Go now. Go twice. Rumors continue to circulate around the sale of the building Monsoon has resided in for the past decade, with condos and retail space slated to open after demolition. (UPDATE: Hooray! Looks like the deal fell through!). Eric Banh has stated that he’d like to remain in Seattle, but with Monsoon East preparing to open soon in Bellevue, there’s no time like the present. You won’t regret it. Just don’t tell anyone else.

UPDATE: October 29
Wow, musical chefs continues at Smith. As of last week, looks like Palagi is out and Eliot Guthrie is in (Artemis, Campagne, Le Pichet, Lark). That’s some impressive chops. He’s reportedly bringing some new dishes to the menu, as well. Stay tuned!
* * * *
When I first moved to Seattle almost a decade ago, I lived in a studio in Queen Anne and the rest of my expat friends landed on Capitol Hill. We spent a lot of time at the Comet in those days. And we usually recovered the next morning over omelettes at Linda’s. Hair of the dog and the nicest people on earth. Plus there was always something good on the jukebox.
Fast forward to 2008 and Linda Derschang’s new(ish) venture Smith on 15th Ave. E. just turned ONE in June. To me it’s always seemed like the culmination of her vision, and I couldn’t feel more at home amidst the taxidermy and the noise, drinking and eating and celebrating with my friends. Or curing a hangover the following morning. Particularly helpful: the grilled gruyere and onion jam sandwich (with bacon), and requisite greens on the side. You’ll be shuffling in your Converse again before you know it.

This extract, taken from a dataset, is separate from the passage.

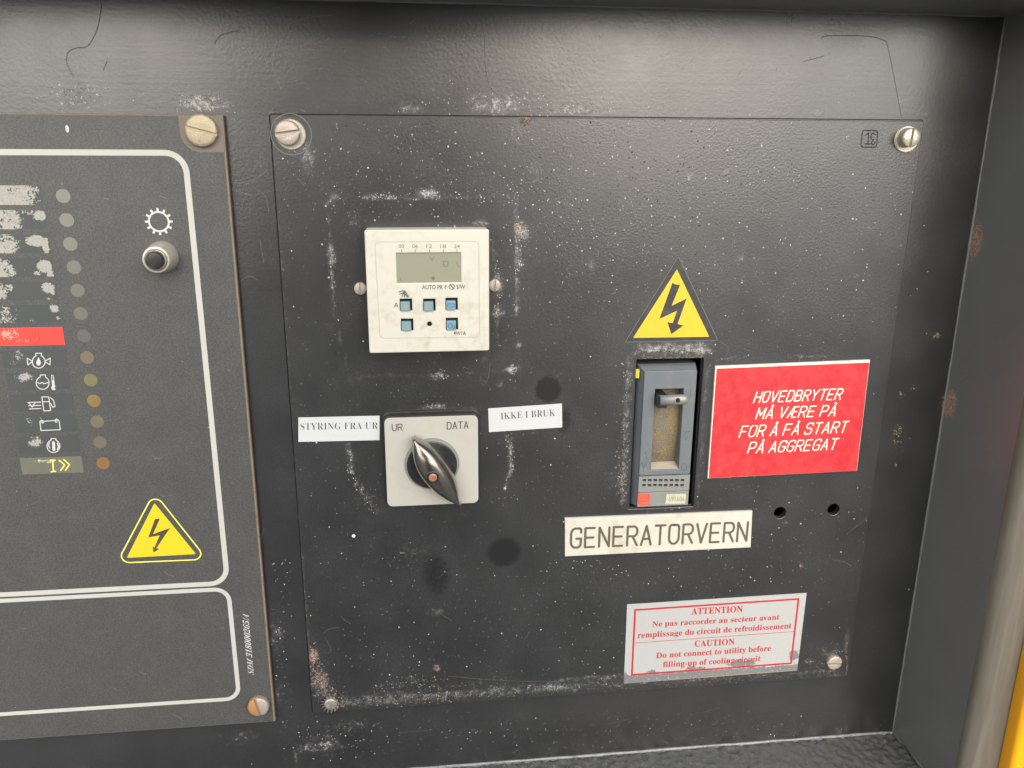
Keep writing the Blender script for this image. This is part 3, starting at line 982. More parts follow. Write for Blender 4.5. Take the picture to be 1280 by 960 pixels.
flat_poly('mouth', [(0.005, .335), (.055, .335), (.05, .330), (.01, .330)], -.784, m_copper, ppl, .003)
for sg, wx in ((-1, -0.005), (1, 0.155)):
    hj = [((wx, -.605, -.05), .022), ((wx + sg * -.012, -.560, -.035), (.028, .016)), ((wx + sg * -.012, -.530, -.025), (.026, .014))]
    he = [(0, 1), (1, 2)]
    for q in range(4):
        b = len(hj); zz = .012 - .020 * q
        hj += [((wx - sg * .006, -.520, -.02 + zz), .0085), ((wx - sg * .006, -.506, -.02 + zz), .008), ((wx - sg * .022, -.500, -.02 + zz), .007)]
        he += [(2, b), (b, b + 1), (b + 1, b + 2)]
    b = len(hj)
    hj += [((wx - sg * .022, -.545, -.005), .010), ((wx - sg * .036, -.525, .0), .009), ((wx - sg * .046, -.516, -.004), .008)]
    he += [(1, b), (b, b + 1), (b + 1, b + 2)]
    skin_body('hand', hj, he, m_skin, ppl)
phb = gridbox('phone', (-.0745, -.0365, -.004), (.0745, .0365, .004), None, rounded=.003, segs=2)
phr = RM.to_4x4()
for v in phb.verts: v.co = CAM + RM @ (v.co + Vector((0.045, -0.012, 0.0090)))
ph = bm_obj('phone', phb, m_inside); tag(ph, 'dark phone held up in both hands in front of the panel', 'phone')

# ---------------------------------------------------------------- main equipment plate
mp = thing('equipment_plate', (0, 0, -0.38), 'large speckled black steel plate with four corner screws behind timer and breaker', 'mounting plate')
PW, PH = 0.3763, 0.38
plate_wear = [
    # halo round the cut-out and signs
    ('l', 800, 436, 885, 436, 12, .8, 'R'), ('l', 787, 450, 778, 630, 8, .6, 'R'), ('l', 884, 460, 872, 640, 6, .5, 'R'), ('l', 800, 447, 880, 446, 4, .6, 'G'),
    ('b', 845, 432, 40, 6, .5, 'G'), ('l', 780, 636, 870, 636, 4, .4, 'G'), ('b', 770, 600, 24, 30, .45, 'R'), ('b', 912, 448, 40, 5, .5, 'R'), ('b', 1010, 447, 60, 4, .6, 'R'), ('l', 888, 602, 1070, 595, 4, .4, 'R'),
    # ghost of an old frame round the timer
    ('l', 445, 246, 645, 245, 3.0, .85, 'R'), ('l', 420, 400, 438, 470, 3, .5, 'R'), ('l', 445, 470, 640, 464, 3, .5, 'R'), ('l', 408, 250, 412, 300, 3, .5, 'R'), ('b', 535, 242, 17, 8, .95, 'R'), ('b', 540, 245, 10, 5, .6, 'G'), ('b', 466, 246, 12, 6, .75, 'R'), ('b', 418, 247, 10, 8, .7, 'R'),
    ('b', 415, 322, 7, 15, .8, 'R'), ('l', 411, 300, 420, 400, 3.5, .68, 'R'), ('b', 443, 275, 12, 16, .5, 'R'), ('b', 652, 290, 12, 14, .95, 'R'), ('b', 650, 285, 10, 12, .85, 'G'), ('b', 648, 325, 7, 18, .85, 'R'),
    ('l', 645, 250, 648, 460, 3.5, .68, 'R'), ('b', 646, 387, 6, 9, .8, 'R'), ('b', 647, 432, 7, 7, .9, 'R'), ('b', 600, 279, 14, 5, .8, 'R'), ('b', 602, 278, 8, 4, .8, 'G'),
    ('l', 617, 300, 620, 430, 5, .6, 'R'), ('b', 622, 355, 10, 18, .85, 'R'), ('b', 622, 390, 12, 9, .9, 'R'), ('b', 622, 388, 8, 8, .7, 'G'), ('b', 605, 450, 8, 10, .6, 'R'),
    ('b', 550, 470, 14, 7, .85, 'R'), ('b', 548, 470, 8, 4, .8, 'G'), ('b', 640, 462, 12, 6, .95, 'R'), ('b', 575, 466, 40, 5, .4, 'R'), ('b', 438, 476, 14, 5, .5, 'R'), ('b', 625, 480, 12, 10, .5, 'R'),
    # round the rotary switch
    ('l', 485, 512, 595, 510, 3, .7, 'R'), ('b', 545, 507, 22, 5, .7, 'R'), ('b', 447, 506, 6, 10, .6, 'R'), ('l', 436, 555, 438, 590, 5, .7, 'R'), ('l', 438, 590, 470, 640, 5, .65, 'R'),
    ('l', 634, 545, 640, 580, 4, .85, 'R'), ('l', 640, 580, 632, 610, 4, .75, 'R'), ('b', 470, 550, 10, 50, .25, 'R'), ('l', 602, 520, 601, 630, 4, .4, 'R'), ('b', 702, 505, 3, 3, .9, 'R'), ('b', 668, 540, 6, 3, .6, 'R'),
    # left edge, bottom edge, lower left corner
    ('l', 340, 160, 376, 700, 3, .40, 'R'), ('l', 376, 690, 390, 860, 5, .55, 'R'), ('b', 392, 820, 8, 16, .95, 'G'), ('b', 400, 850, 20, 26, .65, 'G'), ('b', 405, 865, 24, 26, .6, 'R'),
    ('l', 430, 877, 717, 858, 13, .60, 'R'), ('l', 430, 878, 717, 860, 10, .34, 'G'), ('b', 560, 860, 120, 16, .42, 'R'), ('l', 717, 858, 1050, 838, 9, .52, 'R'), ('l', 717, 860, 1050, 842, 6, .30, 'G'), ('l', 700, 850, 780, 846, 8, .6, 'R'), ('b', 690, 858, 40, 10, .7, 'R'),
    ('b', 1040, 820, 22, 22, .55, 'R'), ('b', 1043, 829, 18, 17, .55, 'G'), ('b', 1010, 826, 14, 10, .6, 'R'), ('b', 1058, 800, 5, 30, .6, 'R'), ('l', 1060, 770, 1058, 845, 3, .5, 'G'),
    # top edge and upper right
    ('l', 340, 150, 1150, 156, 4, .40, 'R'), ('b', 657, 150, 12, 8, .8, 'G'), ('b', 645, 168, 10, 22, .55, 'R'), ('b', 668, 215, 16, 24, .5, 'R'), ('b', 385, 195, 12, 24, .7, 'R'), ('b', 392, 188, 4, 4, .95, 'G'), ('b', 363, 190, 22, 6, .5, 'R'),
    ('b', 863, 223, 8, 8, .95, 'R'), ('b', 740, 332, 7, 8, .85, 'R'), ('b', 925, 323, 7, 5, .85, 'R'), ('b', 908, 216, 6, 6, .85, 'R'), ('b', 1020, 251, 5, 4, .9, 'R'), ('b', 860, 250, 6, 6, .7, 'R'), ('b', 945, 180, 5, 6, .8, 'R'), ('b', 795, 215, 5, 5, .8, 'R'),
    ('b', 700, 330, 60, 40, .22, 'R'), ('b', 905, 690, 160, 30, .22, 'R'), ('b', 510, 690, 60, 30, .35, 'R'), ('b', 1002, 707, 5, 5, .9, 'G'), ('b', 546, 835, 7, 7, .9, 'G'), ('b', 515, 850, 12, 8, .6, 'R'),
    ('b', 545, 765, 20, 9, .55, 'R'), ('b', 515, 640, 220, 220, .12, 'R'), ('b', 790, 720, 140, 60, .20, 'R'), ('b', 690, 600, 60, 50, .22, 'R'),
    # greasy wiped patches
    ('b', 685, 487, 19, 20, 3.0, .95, 'B'), ('b', 630, 690, 26, 25, 2.2, .95, 'B'), ('b', 545, 718, 24, 42, 1.6, .75, 'B'), ('b', 705, 525, 14, 24, 1.6, .7, 'B'), ('b', 735, 560, 30, 24, 1.2, .35, 'B'),
]
holed_plate('plate', [(0, -PH), (PW, -PH), (PW, 0), (0, 0)],
            [[(cx0, cz0), (cx1, cz0), (cx1, cz1), (cx0, cz1)]] + [circ(x, z, R_H, 32) for x, z in holes2],
            0.0, 0.0021, m_plate, mp, 0.0028, plate_wear, bevel=0.00035)

# corner screws (parts of the plate), each with washer where seen
def add_screw(parent, u, v, rhead, h, ang, mat, y0=0.0, rwash=None, mwash=None, washpx=None, wh=0.0012, tilt=0.0, slot=0.15):
    yt = y0 - (wh if rwash else 0)
    x, z = P2(u, v, yt - h)
    o = slotted_head('screw', x, z, rhead, yt, h, ang, mat, parent, tilt=tilt, slot=slot)
    if rwash:
        wx, wz = (x, z) if washpx is None else P2(washpx[0], washpx[1], y0 - wh)
        solid('washer', [(rwash, y0), (rwash, y0 - wh * .6), (rwash - .0005, y0 - wh), (rhead * 0.6, y0 - wh - .00005)], wx, wz, mwash or mat, o)
    return o


add_screw(mp, 358.5, 166, 0.0067, 0.0050, math.radians(-8) + math.pi / 2, m_zinc, 0, 0.0082, m_nickel, (363, 168))
add_screw(mp, 1140, 172, 0.0056, 0.0062, math.radians(4), m_nickel, 0, 0.0077, m_nickel, (1134, 174), slot=0.13)
add_screw(mp, 1044, 829.5, 0.0054, 0.0028, math.radians(4) + math.pi / 2, m_zinc, 0, slot=0.10)
s4 = add_screw(mp, 413, 881, 0.0042, 0.0030, math.radians(-28) + math.pi / 2, m_worn, 0, slot=0.2)
# toothed lock washer under the lower left screw
V, F = [], []
xw, zw = P2(412, 879)
for i in range(14):
    th = 2 * math.pi * i / 14
    b = len(V)
    for r_, dth, yy in ((.0040, -.12, -.0006), (.0040, .12, -.0006), (.0064, .06, -.0004), (.0062, -.10, -.0022)):
        V.append((xw + r_ * math.cos(th + dth), yy, zw + r_ * math.sin(th + dth)))
    F.append((b, b + 1, b + 2, b + 3))
mesh_obj('toothed_washer', V, F, m_worn, s4)

# paint outline ring round the upper left screw, and the stamped square emblem beside the upper right screw
xr_, zr_ = P2(364, 168)
strips('paint_ring', [circ(xr_, zr_, .0108, 48)], .0004, -.00008, m_scratch, mp, closed=True)
E = lambda pts: px(pts)
stamp = [dict(p=fillet(px([(1078, 163), (1097, 163), (1096, 184), (1076, 184)]), .0015, 4), closed=True),
         dict(p=px([(1082, 169), (1086, 166), (1085, 180)])), dict(p=px([(1081, 180), (1088, 180)])),
         dict(p=smooth_line(px([(1094, 168), (1090, 167), (1089, 173), (1092, 175), (1089, 178), (1092, 181), (1094, 177)])))]
strips('stamped_emblem', stamp, .00062, -.00002, m_runpaint, mp, ridge=.00035)

# specks on the side wall
V, F = [], []
for _ in range(170):
    y = random.uniform(YF + .003, -.002); z = random.uniform(ZB + .004, ZT - .004)
    s_z = random.choice((.0002, .0003, .0005)) ; b = len(V)
    for k in range(5):
        th = 2 * math.pi * k / 5; rr_ = s_z * random.uniform(.5, 1.2)
        V.append((XR - .00003, y + rr_ * math.cos(th), z + rr_ * math.sin(th) * random.uniform(.8, 1.8)))
    V.append((XR - .00003 - s_z * .3, y, z))
    for k in range(5): F.append((b + k, b + (k + 1) % 5, b + 5))
tag(mesh_obj('side_wall_dust', V, F, m_fleckG, None), 'fine pale dust specks on the right side wall of the recess', 'dust', kind='stuff')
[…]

Stopped by a couple of weeks ago for an acquaintance’s farewell party and… I just realized that earlier in the summer I went to another bon voyage party at Viceroy. I think that’s the charm of Linda’s joints — you want to say goodbye to the space as much as your friends. And there’s always something good on the jukebox. Guaranteed. Anyhow, Smith wasn’t as crowded as usual, probably because of the bizarre heatwave crushing Seattle that weekend. Shared a crispy oxtail terrine with parsley and orange, which was tasty, but very crispy – there was little indication that a ”terrine” had ever been involved. Also split the cornmeal crusted catfish with hamhock and lentils (much better, the fish was moist and the lentils were tender and flavorful). Finished with a butter lettuce salad with radishes and parmesan, which was refreshing for such a hot night.
I’ve been ridiculously obsessed with Grüner Veltliner this summer, and I was thrilled to score the last glass of the evening. I actually don’t recall the winemaker, though I do remember drinking Maker’s Mark for the rest of the night. There’s probably a correlation there. Additionally: after hearing that there had been some shakeup in the kitchen, I discovered that the original menu was designed by Gordon Wishard (of Harvest Vine and Licorous), but is currently being run by Tyler Palagi, late of Ferrara on Vashon Island (never went).
I love Smith. Try the poutine. It’s nontraditional, and lighter than anything you’d ever get in Quebec. Stay away from the Ham and Cheese Donuts. Just trust me on that.